Within academic cosmetic literature, a numerical categorisation system like the Andre Walker system is recognised but is seen as flawed. Other systems such as FIA, NaturallyCurly, Deva or LOIS are used consumers as they see fit. In general, cosmetic literature differentiates hair as Caucasian, Asian and African as this provides sufficient information about the hair and makes the comparison between hair types easily identifiable. In American literature, the term ‘ethnic’ or ‘African-American’ replaces ‘African’ hair.

What Afrocenchix cares about

With regards to hair typing, at Afrocenchix, we think it’s enough to know whether you have curly or Afro hair. We also wish to educate the community on what they truly need to have healthy hair. 

Different hair types require a type of different hair care but only where the difference is significant. The current culture around hair typing is one that creates an extra need for you. It is centred more on selling and less on educating the customer. This is all packaged under the guise of personalisation. It allows a previously neglected subset of customers to feel included in the industry through the plethora of products that are now available on the market.

To truly understand how hair typing could potentially result in a need to change a hair routine, consumers should first know the difference between hair type, hair texture and hair condition. After this, adequate hair routine recommendations can be made. 

Hair Texture 

Hair texture is the degree of fineness or coarseness of hair strands (this refers to the circumference or thickness of each strand). Hair texture is typically in three categories of fine, medium or coarse. 

Hair Type

Hair type is the form or shape of hair strands, i.e. kinky, curly, wavy, or straight. Each category has its own subcategories. Wavy hair can be a tight or loose wave or somewhere in between. Kinkier textures may have tighter or looser curl and coil patterns as well. Sometimes, one person may have several hair types on their head. 

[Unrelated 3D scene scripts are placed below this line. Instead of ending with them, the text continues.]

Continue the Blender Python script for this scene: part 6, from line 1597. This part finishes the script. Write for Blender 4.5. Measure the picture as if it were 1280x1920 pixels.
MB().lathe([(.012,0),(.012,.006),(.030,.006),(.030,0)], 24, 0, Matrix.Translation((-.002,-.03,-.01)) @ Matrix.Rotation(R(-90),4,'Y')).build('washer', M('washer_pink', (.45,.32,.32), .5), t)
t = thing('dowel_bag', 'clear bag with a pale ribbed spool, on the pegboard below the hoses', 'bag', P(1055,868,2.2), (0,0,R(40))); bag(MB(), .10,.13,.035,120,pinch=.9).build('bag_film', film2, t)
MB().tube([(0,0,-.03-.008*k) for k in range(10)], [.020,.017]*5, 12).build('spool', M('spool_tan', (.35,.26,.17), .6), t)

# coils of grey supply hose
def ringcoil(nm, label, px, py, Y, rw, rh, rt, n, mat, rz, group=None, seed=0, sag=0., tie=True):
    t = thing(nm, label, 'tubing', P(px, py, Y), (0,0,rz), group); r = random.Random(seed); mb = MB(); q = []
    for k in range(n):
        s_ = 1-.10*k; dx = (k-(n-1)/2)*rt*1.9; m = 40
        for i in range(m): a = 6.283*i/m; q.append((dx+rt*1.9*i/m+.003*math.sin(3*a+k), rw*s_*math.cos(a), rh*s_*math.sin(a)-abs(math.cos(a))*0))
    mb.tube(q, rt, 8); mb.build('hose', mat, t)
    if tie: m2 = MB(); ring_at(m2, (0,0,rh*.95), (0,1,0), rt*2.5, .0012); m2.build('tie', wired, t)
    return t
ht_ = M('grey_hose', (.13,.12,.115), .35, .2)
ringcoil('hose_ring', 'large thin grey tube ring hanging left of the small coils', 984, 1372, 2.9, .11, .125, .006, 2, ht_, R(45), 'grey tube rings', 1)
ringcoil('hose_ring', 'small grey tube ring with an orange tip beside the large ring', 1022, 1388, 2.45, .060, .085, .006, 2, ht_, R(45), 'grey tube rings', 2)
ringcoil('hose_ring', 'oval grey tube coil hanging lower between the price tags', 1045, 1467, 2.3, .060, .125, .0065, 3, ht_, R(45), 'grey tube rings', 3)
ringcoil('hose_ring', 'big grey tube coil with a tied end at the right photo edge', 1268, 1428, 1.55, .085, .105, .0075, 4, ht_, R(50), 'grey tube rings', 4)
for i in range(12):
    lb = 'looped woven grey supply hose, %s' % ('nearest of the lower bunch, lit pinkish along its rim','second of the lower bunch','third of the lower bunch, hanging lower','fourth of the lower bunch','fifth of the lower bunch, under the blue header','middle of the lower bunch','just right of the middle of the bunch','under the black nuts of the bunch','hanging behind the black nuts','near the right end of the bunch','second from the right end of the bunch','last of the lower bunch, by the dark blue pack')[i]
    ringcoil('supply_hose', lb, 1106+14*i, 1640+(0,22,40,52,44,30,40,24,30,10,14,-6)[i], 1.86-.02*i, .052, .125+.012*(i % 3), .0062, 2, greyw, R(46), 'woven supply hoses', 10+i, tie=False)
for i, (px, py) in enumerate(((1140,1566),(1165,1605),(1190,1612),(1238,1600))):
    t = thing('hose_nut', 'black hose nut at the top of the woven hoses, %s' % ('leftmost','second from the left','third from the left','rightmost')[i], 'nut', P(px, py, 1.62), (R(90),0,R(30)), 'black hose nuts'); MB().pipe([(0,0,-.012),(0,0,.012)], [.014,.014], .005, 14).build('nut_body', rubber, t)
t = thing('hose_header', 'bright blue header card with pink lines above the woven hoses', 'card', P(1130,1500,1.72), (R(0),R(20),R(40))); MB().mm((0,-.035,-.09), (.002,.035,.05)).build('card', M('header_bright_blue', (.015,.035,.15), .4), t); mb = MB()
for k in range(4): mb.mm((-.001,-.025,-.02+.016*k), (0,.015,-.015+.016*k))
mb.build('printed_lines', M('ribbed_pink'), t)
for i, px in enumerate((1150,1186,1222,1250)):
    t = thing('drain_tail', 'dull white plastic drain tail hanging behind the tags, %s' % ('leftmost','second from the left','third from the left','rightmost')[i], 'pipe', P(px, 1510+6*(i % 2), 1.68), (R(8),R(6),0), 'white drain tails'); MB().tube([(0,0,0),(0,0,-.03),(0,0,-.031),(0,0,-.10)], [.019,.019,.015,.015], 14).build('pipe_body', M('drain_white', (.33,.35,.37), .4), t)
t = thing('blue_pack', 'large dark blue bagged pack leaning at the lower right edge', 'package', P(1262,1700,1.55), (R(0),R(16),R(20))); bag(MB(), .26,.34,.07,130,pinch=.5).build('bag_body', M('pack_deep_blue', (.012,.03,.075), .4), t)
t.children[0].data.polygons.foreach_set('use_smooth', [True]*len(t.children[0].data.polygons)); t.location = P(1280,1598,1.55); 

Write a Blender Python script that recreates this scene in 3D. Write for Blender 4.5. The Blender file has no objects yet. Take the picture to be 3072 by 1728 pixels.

It is here where (in an attempt to correctly ‘categorise’ each hair type) more and more subcategories were created in a numerical typing system.

Hair Condition

Hair condition is not the hair you were born with (type or texture) but the result of what has transformed your hair type or texture to its current state. The change can be physical or chemical. 

Physical changes include shampooing, conditioning, heat styling, blow drying, braiding and brushing. 

Chemical changes (including those that permanently change the hair’s texture and type) include the following: hair colour, lightener/bleach, relaxers, texturisers, curl softeners and perms. 


Keeping a good track of your hair’s density (density refers to the amount of hair strands you have per centimetre squared on your scalp) will help you to choose products that provide more volume, should you need it. It will also help you define any hair thinning around the scalp or if you are facing some type of alopecia.


The major key for caring for very curly or Afro hair is retaining moisture. When moisture derived from water-based products or a high humidity environment comes in contact with your hair, it absorbs it like a sponge. However, the water can very easily escape to the environment, so sealing it in (pun intended) prevents the water from leaving your hair. Keep your moisture levels where they should be by using the L.O.C method of moisturising

Your hair is more than a type 

All the information you truly need to know is whether or not you have curly of Afro hair. Knowing more than your hair type, i.e. hair texture, density, current condition and whether it has endured any damage, will help you in tackling more serious problems and getting back on track with healthy hair care practices.

However, having several different products for each specific hair type and texture will not help if you do not accept that Afro hair is largely influenced by its condition. If your hair is lacking moisture it will be hard for it to thrive in future. It's best to pair greater quality products with a robust hair care routine to get your hair to where it needs to be.